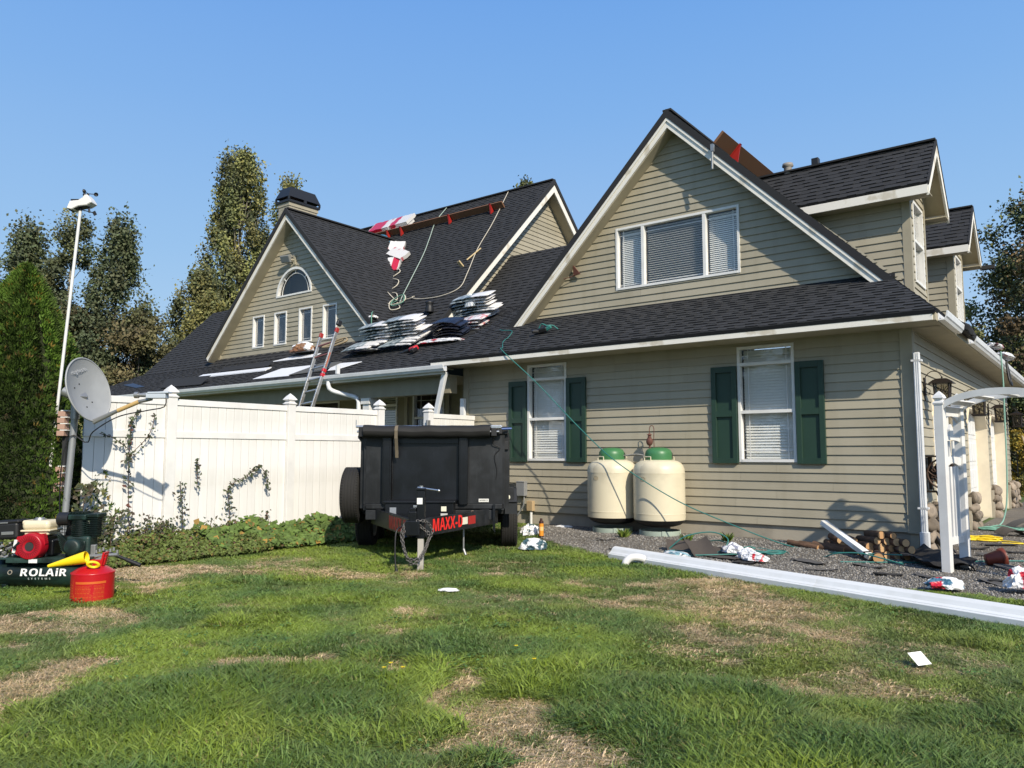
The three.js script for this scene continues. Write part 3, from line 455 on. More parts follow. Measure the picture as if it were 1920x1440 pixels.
// windows of the garage front
function windowIn(name, F, [u0, v0, u1, v1], { bars, slats, munt, top, side, depth = 0.075, open } = {}) {
  const w = u1 - u0, h = v1 - v0, fr = 0.042, T3 = new THREE.Matrix4().makeBasis(F.U, Y, F.N).setPosition(fp(F, u0, v0, 0));
  const B = (a, b, c, d, n0, n1, r = 0.003) => { const g = mb().box(a, b, n0, c, d, n1, r).g[0]; return g; };
  const f = mb(); const put = (g) => f.add(g, T3);
  put(B(0, 0, fr, h, -depth, 0.028)); put(B(w - fr, 0, w, h, -depth, 0.028)); put(B(fr, h - fr, w - fr, h, -depth, 0.027)); put(B(fr, 0, w - fr, fr, -depth, 0.033));
  for (const [t, k] of bars) if (k === 'rail') put(B(fr, h * t - 0.024, w - fr, h * t + 0.024, -depth + 0.01, 0.022)); else put(B(w * t - 0.03, fr, w * t + 0.03, h - fr, -depth + 0.01, 0.024));
  const win = f.build(name, M.white, house);
  const ed = [0, ...bars.filter((b) => b[1] === 'rail').map((b) => b[0]), 1];
  for (let i = 0; i < ed.length - 1; i++) { const y0 = h * ed[i] + fr * 0.6, y1 = h * ed[i + 1] - fr * 0.6; mb().add(new THREE.BoxGeometry(w - fr * 2 + 0.01, y1 - y0, 0.003), T3.clone().multiply(mat4([w / 2, (y0 + y1) / 2, -0.045 + i * 0.012]))).build('pane', M.glass, win); }
  const mt = mb(); for (const t of munt[0]) mt.add(B(w * t - 0.006, fr, w * t + 0.006, h - fr, -0.056, -0.048, 0.001), T3); for (const t of munt[1]) mt.add(B(fr, h * t - 0.006, w - fr, h * t + 0.006, -0.0565, -0.0485, 0.001), T3); mt.build('muntin', M.white, win);
  const sg = mb().boxc([0, 0, 0], [w - 2 * fr - 0.03, 0.002, 0.052], [1.12, 0, 0]).g[0];
  const o = OFF.get(win); if (open) { // louvres turned flat in the middle light, closed in the side lights
    for (const [a, b, n, an] of open) { const sq = mb().boxc([0, 0, 0], [w * (b - a) - 0.05, 0.002, 0.036], [an, 0, 0]).g[0]; for (let i = 0; i < n; i++) { const m = new THREE.Mesh(sq, M.blind); m.name = 'blind_slat'; m.position.copy(fp(F, u0 + w * (a + b) / 2, v0 + fr + 0.03 + (h - 2 * fr - 0.06) * i / (n - 1), -0.105)).sub(o); m.quaternion.setFromRotationMatrix(new THREE.Matrix4().makeBasis(F.U, Y, F.N)); win.add(m); } }
  } else for (let i = 0; i < slats; i++) { const m = new THREE.Mesh(sg, M.blind); m.name = 'blind_slat'; const y = fr + 0.03 + (h - 2 * fr - 0.06) * i / (slats - 1); m.quaternion.setFromRotationMatrix(new THREE.Matrix4().makeBasis(F.U, Y, F.N)); m.position.copy(fp(F, u0 + w / 2, v0 + y, -0.105)).sub(o); win.add(m); m.castShadow = m.receiveShadow = true; }
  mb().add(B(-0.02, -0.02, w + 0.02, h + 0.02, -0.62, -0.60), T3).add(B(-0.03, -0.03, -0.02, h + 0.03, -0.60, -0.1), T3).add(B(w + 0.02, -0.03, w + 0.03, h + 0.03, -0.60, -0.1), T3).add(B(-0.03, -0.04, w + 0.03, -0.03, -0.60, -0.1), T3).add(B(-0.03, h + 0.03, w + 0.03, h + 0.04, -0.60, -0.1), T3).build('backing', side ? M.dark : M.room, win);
  return win;
}
for (const h of WIN) {
  // transom, upper and lower sash
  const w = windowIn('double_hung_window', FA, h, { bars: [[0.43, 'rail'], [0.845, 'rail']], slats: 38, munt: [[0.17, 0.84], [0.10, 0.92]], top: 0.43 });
  for (const s of [-1, 1]) {
    const x0 = s < 0 ? h[0] - 0.405 : h[2] + 0.012, x1 = x0 + 0.395, y0 = 1.165, y1 = 2.616, z = -11.178, b = mb();
    b.box(x0, y0, z, x0 + 0.075, y1, z + 0.045, 0.004).box(x1 - 0.075, y0, z, x1, y1, z + 0.045, 0.004).box(x0 + 0.075, y0, z, x1 - 0.075, y0 + 0.08, z + 0.044).box(x0 + 0.075, y1 - 0.09, z, x1 - 0.075, y1, z + 0.044).box(x0 + 0.075, 1.86, z, x1 - 0.075, 1.95, z + 0.044).box(x0 + 0.07, y0 + 0.01, z, x1 - 0.07, y1 - 0.01, z + 0.012);
    b.build('shutter', M.shutter, house);
  }
}
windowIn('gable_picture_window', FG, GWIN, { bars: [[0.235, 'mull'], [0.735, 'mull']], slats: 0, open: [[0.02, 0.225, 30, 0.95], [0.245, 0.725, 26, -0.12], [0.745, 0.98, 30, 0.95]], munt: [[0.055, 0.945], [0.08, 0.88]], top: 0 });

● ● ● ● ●

- **What you have to do**
Pictures are excluded; output everything else in the data verbatim.

- **Result of the task**
The three.js script for this scene continues. Write part 3, from line 455 on. More parts follow. Measure the picture as if it were 1920x1440 pixels.
// windows of the garage front
function windowIn(name, F, [u0, v0, u1, v1], { bars, slats, munt, top, side, depth = 0.075, open } = {}) {
  const w = u1 - u0, h = v1 - v0, fr = 0.042, T3 = new THREE.Matrix4().makeBasis(F.U, Y, F.N).setPosition(fp(F, u0, v0, 0));
  const B = (a, b, c, d, n0, n1, r = 0.003) => { const g = mb().box(a, b, n0, c, d, n1, r).g[0]; return g; };
  const f = mb(); const put = (g) => f.add(g, T3);
  put(B(0, 0, fr, h, -depth, 0.028)); put(B(w - fr, 0, w, h, -depth, 0.028)); put(B(fr, h - fr, w - fr, h, -depth, 0.027)); put(B(fr, 0, w - fr, fr, -depth, 0.033));
  for (const [t, k] of bars) if (k === 'rail') put(B(fr, h * t - 0.024, w - fr, h * t + 0.024, -depth + 0.01, 0.022)); else put(B(w * t - 0.03, fr, w * t + 0.03, h - fr, -depth + 0.01, 0.024));
  const win = f.build(name, M.white, house);
  const ed = [0, ...bars.filter((b) => b[1] === 'rail').map((b) => b[0]), 1];
  for (let i = 0; i < ed.length - 1; i++) { const y0 = h * ed[i] + fr * 0.6, y1 = h * ed[i + 1] - fr * 0.6; mb().add(new THREE.BoxGeometry(w - fr * 2 + 0.01, y1 - y0, 0.003), T3.clone().multiply(mat4([w / 2, (y0 + y1) / 2, -0.045 + i * 0.012]))).build('pane', M.glass, win); }
  const mt = mb(); for (const t of munt[0]) mt.add(B(w * t - 0.006, fr, w * t + 0.006, h - fr, -0.056, -0.048, 0.001), T3); for (const t of munt[1]) mt.add(B(fr, h * t - 0.006, w - fr, h * t + 0.006, -0.0565, -0.0485, 0.001), T3); mt.build('muntin', M.white, win);
  const sg = mb().boxc([0, 0, 0], [w - 2 * fr - 0.03, 0.002, 0.052], [1.12, 0, 0]).g[0];
  const o = OFF.get(win); if (open) { // louvres turned flat in the middle light, closed in the side lights
    for (const [a, b, n, an] of open) { const sq = mb().boxc([0, 0, 0], [w * (b - a) - 0.05, 0.002, 0.036], [an, 0, 0]).g[0]; for (let i = 0; i < n; i++) { const m = new THREE.Mesh(sq, M.blind); m.name = 'blind_slat'; m.position.copy(fp(F, u0 + w * (a + b) / 2, v0 + fr + 0.03 + (h - 2 * fr - 0.06) * i / (n - 1), -0.105)).sub(o); m.quaternion.setFromRotationMatrix(new THREE.Matrix4().makeBasis(F.U, Y, F.N)); win.add(m); } }
  } else for (let i = 0; i < slats; i++) { const m = new THREE.Mesh(sg, M.blind); m.name = 'blind_slat'; const y = fr + 0.03 + (h - 2 * fr - 0.06) * i / (slats - 1); m.quaternion.setFromRotationMatrix(new THREE.Matrix4().makeBasis(F.U, Y, F.N)); m.position.copy(fp(F, u0 + w / 2, v0 + y, -0.105)).sub(o); win.add(m); m.castShadow = m.receiveShadow = true; }
  mb().add(B(-0.02, -0.02, w + 0.02, h + 0.02, -0.62, -0.60), T3).add(B(-0.03, -0.03, -0.02, h + 0.03, -0.60, -0.1), T3).add(B(w + 0.02, -0.03, w + 0.03, h + 0.03, -0.60, -0.1), T3).add(B(-0.03, -0.04, w + 0.03, -0.03, -0.60, -0.1), T3).add(B(-0.03, h + 0.03, w + 0.03, h + 0.04, -0.60, -0.1), T3).build('backing', side ? M.dark : M.room, win);
  return win;
}
for (const h of WIN) {
  // transom, upper and lower sash
  const w = windowIn('double_hung_window', FA, h, { bars: [[0.43, 'rail'], [0.845, 'rail']], slats: 38, munt: [[0.17, 0.84], [0.10, 0.92]], top: 0.43 });
  for (const s of [-1, 1]) {
    const x0 = s < 0 ? h[0] - 0.405 : h[2] + 0.012, x1 = x0 + 0.395, y0 = 1.165, y1 = 2.616, z = -11.178, b = mb();
    b.box(x0, y0, z, x0 + 0.075, y1, z + 0.045, 0.004).box(x1 - 0.075, y0, z, x1, y1, z + 0.045, 0.004).box(x0 + 0.075, y0, z, x1 - 0.075, y0 + 0.08, z + 0.044).box(x0 + 0.075, y1 - 0.09, z, x1 - 0.075, y1, z + 0.044).box(x0 + 0.075, 1.86, z, x1 - 0.075, 1.95, z + 0.044).box(x0 + 0.07, y0 + 0.01, z, x1 - 0.07, y1 - 0.01, z + 0.012);
    b.build('shutter', M.shutter, house);
  }
}
windowIn('gable_picture_window', FG, GWIN, { bars: [[0.235, 'mull'], [0.735, 'mull']], slats: 0, open: [[0.02, 0.225, 30, 0.95], [0.245, 0.725, 26, -0.12], [0.745, 0.98, 30, 0.95]], munt: [[0.055, 0.945], [0.08, 0.88]], top: 0 });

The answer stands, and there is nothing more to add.